Task goal:
Take the data below and extract the lines from the one with "What Blender Python" to the one with "COL = SC.collection", inclusive, exactly as written.
BEGIN Records supplied
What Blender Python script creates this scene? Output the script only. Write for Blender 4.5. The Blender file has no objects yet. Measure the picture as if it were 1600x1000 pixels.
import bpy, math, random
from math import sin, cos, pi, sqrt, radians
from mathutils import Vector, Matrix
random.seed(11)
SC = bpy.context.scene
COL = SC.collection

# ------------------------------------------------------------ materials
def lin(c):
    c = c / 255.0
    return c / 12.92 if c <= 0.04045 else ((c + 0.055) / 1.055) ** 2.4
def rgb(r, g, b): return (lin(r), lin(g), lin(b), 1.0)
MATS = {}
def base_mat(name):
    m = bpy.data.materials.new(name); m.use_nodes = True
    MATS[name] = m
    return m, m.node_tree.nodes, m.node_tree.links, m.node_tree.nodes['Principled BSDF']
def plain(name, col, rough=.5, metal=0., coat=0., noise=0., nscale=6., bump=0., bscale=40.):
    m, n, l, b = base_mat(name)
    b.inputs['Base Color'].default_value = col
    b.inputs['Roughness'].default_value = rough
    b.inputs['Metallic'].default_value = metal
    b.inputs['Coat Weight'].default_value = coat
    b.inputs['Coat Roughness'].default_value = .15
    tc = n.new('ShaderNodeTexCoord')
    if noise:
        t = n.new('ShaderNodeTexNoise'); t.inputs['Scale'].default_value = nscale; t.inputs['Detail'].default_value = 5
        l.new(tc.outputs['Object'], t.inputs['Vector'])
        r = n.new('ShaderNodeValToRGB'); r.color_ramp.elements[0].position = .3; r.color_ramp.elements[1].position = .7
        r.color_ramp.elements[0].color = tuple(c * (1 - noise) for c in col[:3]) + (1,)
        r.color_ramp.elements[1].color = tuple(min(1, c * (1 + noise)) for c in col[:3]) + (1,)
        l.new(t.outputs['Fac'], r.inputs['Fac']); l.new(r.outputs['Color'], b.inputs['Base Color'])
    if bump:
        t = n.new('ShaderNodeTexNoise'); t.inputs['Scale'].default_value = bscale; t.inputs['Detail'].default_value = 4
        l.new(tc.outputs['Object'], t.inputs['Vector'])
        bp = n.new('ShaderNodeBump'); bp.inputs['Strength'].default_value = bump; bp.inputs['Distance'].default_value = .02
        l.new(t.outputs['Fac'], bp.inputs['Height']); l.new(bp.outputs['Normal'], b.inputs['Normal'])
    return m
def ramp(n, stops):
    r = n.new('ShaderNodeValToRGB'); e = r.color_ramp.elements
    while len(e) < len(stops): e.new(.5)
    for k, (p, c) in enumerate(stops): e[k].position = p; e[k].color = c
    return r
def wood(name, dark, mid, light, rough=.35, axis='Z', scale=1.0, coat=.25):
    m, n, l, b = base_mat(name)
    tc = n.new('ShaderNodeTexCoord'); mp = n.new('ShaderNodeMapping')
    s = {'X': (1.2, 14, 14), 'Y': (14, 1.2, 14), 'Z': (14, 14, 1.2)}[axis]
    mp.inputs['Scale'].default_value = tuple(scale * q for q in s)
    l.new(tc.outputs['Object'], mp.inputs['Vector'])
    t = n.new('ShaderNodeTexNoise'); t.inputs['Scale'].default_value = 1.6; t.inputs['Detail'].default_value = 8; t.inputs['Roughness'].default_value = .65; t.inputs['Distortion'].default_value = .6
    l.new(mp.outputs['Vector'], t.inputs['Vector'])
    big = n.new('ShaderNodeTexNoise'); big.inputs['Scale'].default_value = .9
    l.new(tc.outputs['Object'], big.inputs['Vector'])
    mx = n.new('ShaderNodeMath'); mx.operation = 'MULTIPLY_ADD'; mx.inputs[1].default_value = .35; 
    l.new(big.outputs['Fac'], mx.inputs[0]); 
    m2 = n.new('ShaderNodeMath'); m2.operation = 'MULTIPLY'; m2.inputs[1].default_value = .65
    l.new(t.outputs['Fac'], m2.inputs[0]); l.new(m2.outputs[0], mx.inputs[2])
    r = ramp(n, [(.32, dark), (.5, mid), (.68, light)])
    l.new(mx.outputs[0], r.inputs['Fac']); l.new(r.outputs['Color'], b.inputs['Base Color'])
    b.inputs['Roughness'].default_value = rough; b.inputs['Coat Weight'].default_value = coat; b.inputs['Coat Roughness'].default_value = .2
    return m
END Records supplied
BEGIN Records supplied
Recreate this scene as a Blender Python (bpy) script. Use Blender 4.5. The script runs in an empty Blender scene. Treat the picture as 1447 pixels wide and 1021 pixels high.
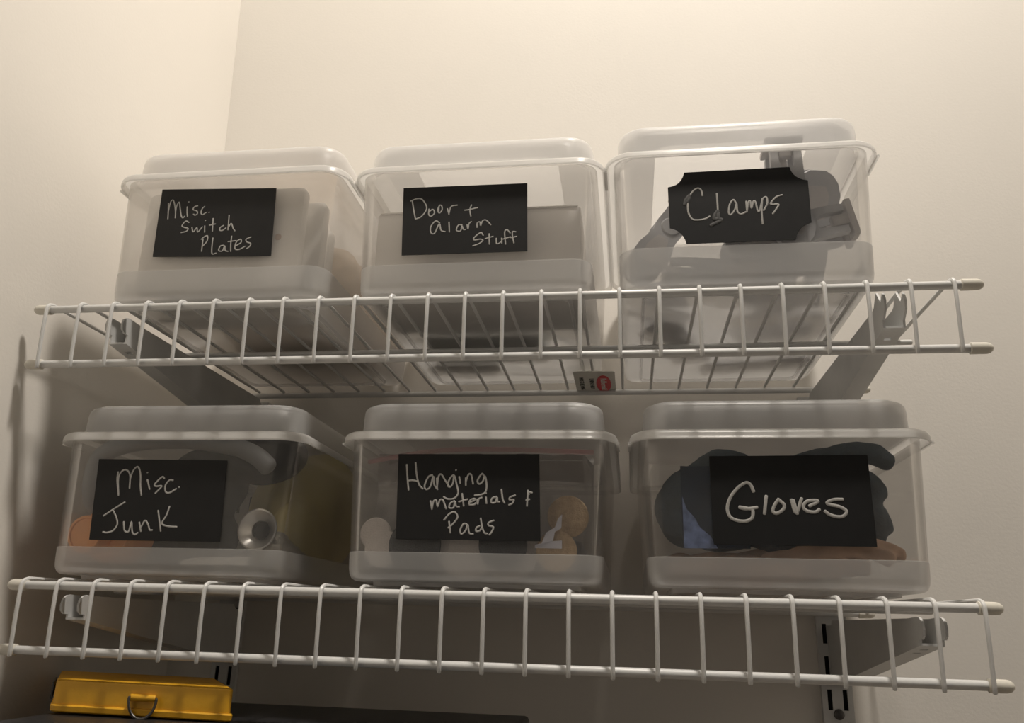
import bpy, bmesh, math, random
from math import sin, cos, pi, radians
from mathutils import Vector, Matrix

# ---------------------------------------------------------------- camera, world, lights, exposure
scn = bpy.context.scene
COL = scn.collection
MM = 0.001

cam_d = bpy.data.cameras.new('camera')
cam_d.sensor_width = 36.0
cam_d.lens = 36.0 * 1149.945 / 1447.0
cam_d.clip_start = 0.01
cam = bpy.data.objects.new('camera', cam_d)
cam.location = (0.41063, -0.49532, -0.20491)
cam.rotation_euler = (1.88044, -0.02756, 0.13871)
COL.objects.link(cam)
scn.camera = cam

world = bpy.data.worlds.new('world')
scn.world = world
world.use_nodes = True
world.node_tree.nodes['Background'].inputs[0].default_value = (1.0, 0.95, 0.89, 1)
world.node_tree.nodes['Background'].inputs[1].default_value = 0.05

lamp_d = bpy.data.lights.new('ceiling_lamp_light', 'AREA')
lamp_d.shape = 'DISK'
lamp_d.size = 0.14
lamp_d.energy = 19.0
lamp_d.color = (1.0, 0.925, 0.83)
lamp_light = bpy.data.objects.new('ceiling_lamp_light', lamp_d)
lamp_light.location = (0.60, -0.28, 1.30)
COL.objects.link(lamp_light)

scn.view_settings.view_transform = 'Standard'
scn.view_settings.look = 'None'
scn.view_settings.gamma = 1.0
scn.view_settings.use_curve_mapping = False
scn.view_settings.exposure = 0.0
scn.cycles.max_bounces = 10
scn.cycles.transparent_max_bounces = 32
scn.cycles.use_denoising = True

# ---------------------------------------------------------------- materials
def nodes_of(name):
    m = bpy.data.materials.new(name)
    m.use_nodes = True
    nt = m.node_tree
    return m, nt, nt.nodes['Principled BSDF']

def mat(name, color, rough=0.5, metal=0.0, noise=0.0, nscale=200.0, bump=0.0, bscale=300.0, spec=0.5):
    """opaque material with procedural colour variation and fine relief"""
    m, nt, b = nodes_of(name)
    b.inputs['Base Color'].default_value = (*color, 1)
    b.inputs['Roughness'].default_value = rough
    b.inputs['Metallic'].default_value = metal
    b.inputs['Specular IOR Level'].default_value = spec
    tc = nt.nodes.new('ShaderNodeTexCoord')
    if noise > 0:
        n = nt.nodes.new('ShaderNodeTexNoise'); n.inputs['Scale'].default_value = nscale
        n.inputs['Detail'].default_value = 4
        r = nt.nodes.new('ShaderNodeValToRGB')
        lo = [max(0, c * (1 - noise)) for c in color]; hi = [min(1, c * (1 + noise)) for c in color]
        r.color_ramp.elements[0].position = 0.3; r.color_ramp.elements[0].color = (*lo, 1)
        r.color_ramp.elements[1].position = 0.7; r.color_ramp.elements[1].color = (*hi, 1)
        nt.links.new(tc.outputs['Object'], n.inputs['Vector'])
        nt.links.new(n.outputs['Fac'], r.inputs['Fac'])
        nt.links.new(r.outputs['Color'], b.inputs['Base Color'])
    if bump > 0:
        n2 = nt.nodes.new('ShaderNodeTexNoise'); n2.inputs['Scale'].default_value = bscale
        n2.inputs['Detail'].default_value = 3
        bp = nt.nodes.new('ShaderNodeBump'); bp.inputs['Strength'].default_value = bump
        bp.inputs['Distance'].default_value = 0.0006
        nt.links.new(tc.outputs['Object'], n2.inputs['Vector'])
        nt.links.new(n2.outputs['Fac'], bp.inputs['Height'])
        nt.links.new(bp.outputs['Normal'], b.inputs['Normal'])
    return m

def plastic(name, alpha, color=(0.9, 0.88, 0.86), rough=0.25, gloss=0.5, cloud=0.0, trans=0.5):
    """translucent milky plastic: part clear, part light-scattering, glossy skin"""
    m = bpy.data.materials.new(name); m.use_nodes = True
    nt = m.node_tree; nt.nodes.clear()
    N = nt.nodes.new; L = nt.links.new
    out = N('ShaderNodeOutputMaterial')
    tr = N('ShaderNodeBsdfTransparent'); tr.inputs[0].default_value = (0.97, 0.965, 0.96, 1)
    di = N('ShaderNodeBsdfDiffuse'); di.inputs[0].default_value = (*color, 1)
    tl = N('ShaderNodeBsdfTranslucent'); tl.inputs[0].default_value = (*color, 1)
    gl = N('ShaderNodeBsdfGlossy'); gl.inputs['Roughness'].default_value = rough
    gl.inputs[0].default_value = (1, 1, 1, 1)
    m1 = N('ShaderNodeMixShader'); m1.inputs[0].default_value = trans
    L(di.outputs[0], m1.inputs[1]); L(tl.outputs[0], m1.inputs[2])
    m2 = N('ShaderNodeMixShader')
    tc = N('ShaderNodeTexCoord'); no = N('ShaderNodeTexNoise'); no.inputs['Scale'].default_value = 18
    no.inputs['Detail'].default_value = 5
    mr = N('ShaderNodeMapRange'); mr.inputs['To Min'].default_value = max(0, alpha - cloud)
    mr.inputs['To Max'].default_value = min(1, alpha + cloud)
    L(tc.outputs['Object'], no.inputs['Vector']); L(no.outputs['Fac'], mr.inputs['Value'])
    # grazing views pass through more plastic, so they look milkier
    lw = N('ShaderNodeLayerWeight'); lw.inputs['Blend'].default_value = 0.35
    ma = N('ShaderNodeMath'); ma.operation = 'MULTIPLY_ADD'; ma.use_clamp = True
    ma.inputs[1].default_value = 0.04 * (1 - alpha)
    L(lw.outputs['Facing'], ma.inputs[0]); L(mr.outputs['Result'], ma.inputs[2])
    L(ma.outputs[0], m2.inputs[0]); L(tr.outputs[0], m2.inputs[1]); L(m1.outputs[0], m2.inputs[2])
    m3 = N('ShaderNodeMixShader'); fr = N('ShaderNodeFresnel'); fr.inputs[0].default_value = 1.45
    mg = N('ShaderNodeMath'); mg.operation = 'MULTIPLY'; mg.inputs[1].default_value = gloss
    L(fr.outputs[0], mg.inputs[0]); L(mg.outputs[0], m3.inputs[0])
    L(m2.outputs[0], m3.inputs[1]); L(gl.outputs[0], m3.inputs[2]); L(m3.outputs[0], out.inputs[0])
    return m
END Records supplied
Response:
What Blender Python script creates this scene? Output the script only. Write for Blender 4.5. The Blender file has no objects yet. Measure the picture as if it were 1600x1000 pixels.
import bpy, math, random
from math import sin, cos, pi, sqrt, radians
from mathutils import Vector, Matrix
random.seed(11)
SC = bpy.context.scene
COL = SC.collection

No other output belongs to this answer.